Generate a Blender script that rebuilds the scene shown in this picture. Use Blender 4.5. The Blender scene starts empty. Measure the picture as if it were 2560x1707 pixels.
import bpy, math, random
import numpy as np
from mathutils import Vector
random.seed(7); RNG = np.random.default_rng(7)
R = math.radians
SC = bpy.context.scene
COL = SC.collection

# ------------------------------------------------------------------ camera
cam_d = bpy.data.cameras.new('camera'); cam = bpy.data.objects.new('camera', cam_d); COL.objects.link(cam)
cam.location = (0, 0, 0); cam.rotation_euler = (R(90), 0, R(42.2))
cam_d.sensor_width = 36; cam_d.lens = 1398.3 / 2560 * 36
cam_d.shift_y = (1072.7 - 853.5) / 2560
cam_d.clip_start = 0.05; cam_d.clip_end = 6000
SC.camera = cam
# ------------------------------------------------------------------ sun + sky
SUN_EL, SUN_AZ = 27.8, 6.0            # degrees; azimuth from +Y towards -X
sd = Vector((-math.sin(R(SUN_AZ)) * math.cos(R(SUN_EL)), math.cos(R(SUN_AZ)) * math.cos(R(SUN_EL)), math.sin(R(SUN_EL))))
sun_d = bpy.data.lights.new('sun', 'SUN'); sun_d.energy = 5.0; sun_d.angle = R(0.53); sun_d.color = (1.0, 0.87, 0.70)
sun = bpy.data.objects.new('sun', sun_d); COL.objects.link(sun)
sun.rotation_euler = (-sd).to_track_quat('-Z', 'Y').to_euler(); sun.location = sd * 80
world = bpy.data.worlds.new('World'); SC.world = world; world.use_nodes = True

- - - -

▶ TASK TO COMPLETE
Set down the listing above in full, please, exactly as it appears.

▶ THE RESPONSE
Generate a Blender script that rebuilds the scene shown in this picture. Use Blender 4.5. The Blender scene starts empty. Measure the picture as if it were 2560x1707 pixels.
import bpy, math, random
import numpy as np
from mathutils import Vector
random.seed(7); RNG = np.random.default_rng(7)
R = math.radians
SC = bpy.context.scene
COL = SC.collection

# ------------------------------------------------------------------ camera
cam_d = bpy.data.cameras.new('camera'); cam = bpy.data.objects.new('camera', cam_d); COL.objects.link(cam)
cam.location = (0, 0, 0); cam.rotation_euler = (R(90), 0, R(42.2))
cam_d.sensor_width = 36; cam_d.lens = 1398.3 / 2560 * 36
cam_d.shift_y = (1072.7 - 853.5) / 2560
cam_d.clip_start = 0.05; cam_d.clip_end = 6000
SC.camera = cam
# ------------------------------------------------------------------ sun + sky
SUN_EL, SUN_AZ = 27.8, 6.0            # degrees; azimuth from +Y towards -X
sd = Vector((-math.sin(R(SUN_AZ)) * math.cos(R(SUN_EL)), math.cos(R(SUN_AZ)) * math.cos(R(SUN_EL)), math.sin(R(SUN_EL))))
sun_d = bpy.data.lights.new('sun', 'SUN'); sun_d.energy = 5.0; sun_d.angle = R(0.53); sun_d.color = (1.0, 0.87, 0.70)
sun = bpy.data.objects.new('sun', sun_d); COL.objects.link(sun)
sun.rotation_euler = (-sd).to_track_quat('-Z', 'Y').to_euler(); sun.location = sd * 80
world = bpy.data.worlds.new('World'); SC.world = world; world.use_nodes = True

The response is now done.